Według Naughty Dog firmy tworzące gry powinny uczyć się od twórców niezależnych

Paweł Pochowski
2013/09/16 18:00
3
0

Szczególnie w kwestii przedstawiania postaci - tak uważa Neil Druckmann, creative director oraz scenarzysta w ekipie Naughty Dog.

Według Naughty Dog firmy tworzące gry powinny uczyć się od twórców niezależnych

Druckmann podczas rozmowy z serwisem gamesindustry.biz przyznał, że był pod wrażeniem, w jaki sposób potrafią opowiedzieć historię twórcy niezależni. Jako przykład takich produkcji podał Gone Home oraz Papers, Please.

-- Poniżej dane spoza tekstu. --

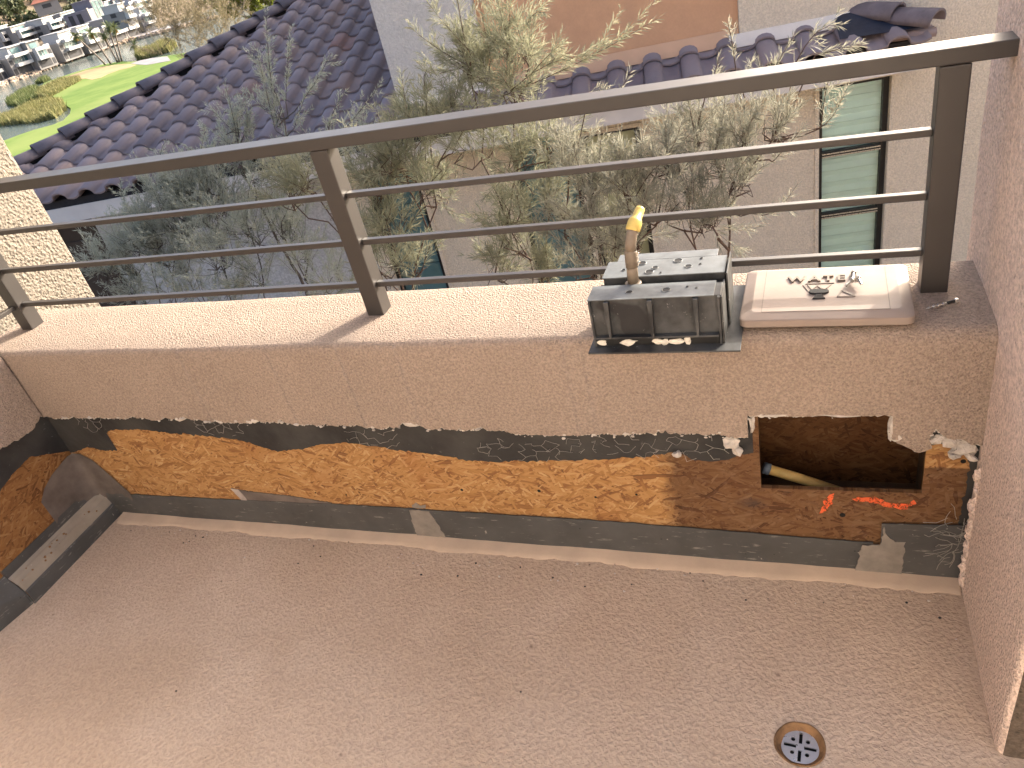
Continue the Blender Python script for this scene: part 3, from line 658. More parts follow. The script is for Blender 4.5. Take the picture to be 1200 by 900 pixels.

- W dużych produkcjach z gatunku AAA czasem jest trudno wprowadzić zmiany w tym, czym tak właściwie jest dana gra czy jaką historię ma opowiedzieć. Jednak czym więcej przykładów wychodzi na światło dzienne (w postaci indie - dop. red.), tym bardziej mam wrażenie, że ludzie pragną lepszej narracji i uważam, że analiza gier oraz ich sposobu narracji stanie się bardziej wyrafinowana. Póki co jestem podekscytowany tą dyskusją oraz analizami, na które mogą liczyć gry. Sytuacja ta zmieni się niedługo i bardzo gwałtownie, a ludzie, którzy nie uczestniczą w tej dyskusji i nie będą chcieli wyjść na przeciw oczekiwaniom publiczności (graczy - dop. red.) pozostaną z tyłu - tłumaczy Neil Druckmann dodając, że według niego bardzo niedługo dokona się przełom, a w grach znacznie częściej w głównych rolach zostaną obsadzane kobiece postacie wolne od procesu "seksualizacji". Oznacza to, że nie każda kobieta w grze będzie musiała świecić dużymi piersiami czy zgrabnym, odsłoniętym ciałem. Według Neila takie gry mają coraz przyjemniejszą dla nich atmosferę i będą w stanie odnieść sukces.

GramTV przedstawia:

Według Neila firmy wydające gry AAA często muszą podejmować bezpieczne decyzje, ponieważ często są częścią większych korporacji, które pomagają im w wydaniu gry. - Ale kiedy już wpadną na to, że "ej to nie jest aż tak wielkie ryzyko, na tym także można zarobić!", wtedy ich kreatywność w końcu będzie mogła rozkwitnąć i wykorzystają nowe możliwości - twierdzi pracownik Naughty Dog.

Najnowszą grą studia Naughty Dog jest The Last of Us, w którym w jednej z dwóch głównych ról obsadzono dziewczynę o imieniu Ellie. W żaden sposób nie wpłynęło to negatywnie na oceny czy sprzedaż gry, która może poszczycić się średnią ocen na poziomie 95 proc. w serwisie metacritic.com. A to naprawdę sporo.

Komentarze
3
Usunięty
Usunięty
16/09/2013 21:20

Brakuje świeżych, wciągających pomysłów. To w dużej części domena gier indie. Fabuła w wielu grach AAA również leży i kwiczy. Twórcy widocznie liczą na to, że przeciętny gracz zadowoli się dobrą grafiką i niezłą mechaniką, olewając inne kwestie.Gadać mogą, ale takich samozachwytów czy cudownych objawień jest w branży ostatnimi czasy sporo ;D

Usunięty
Usunięty
16/09/2013 18:47

Won z tym feministycznym pieprzeniem, więcej takich syfów jak "lol dojrzałe" Gone Home nie potrzeba.

Usunięty
Usunięty
16/09/2013 18:23

Zacytowany tekst to taki typowy, pozbawiony treści bełkot z drobnym akcentem feministycznym (to już wnioskuję po treści newsa).Nie jestem niezwykle podekscytowany.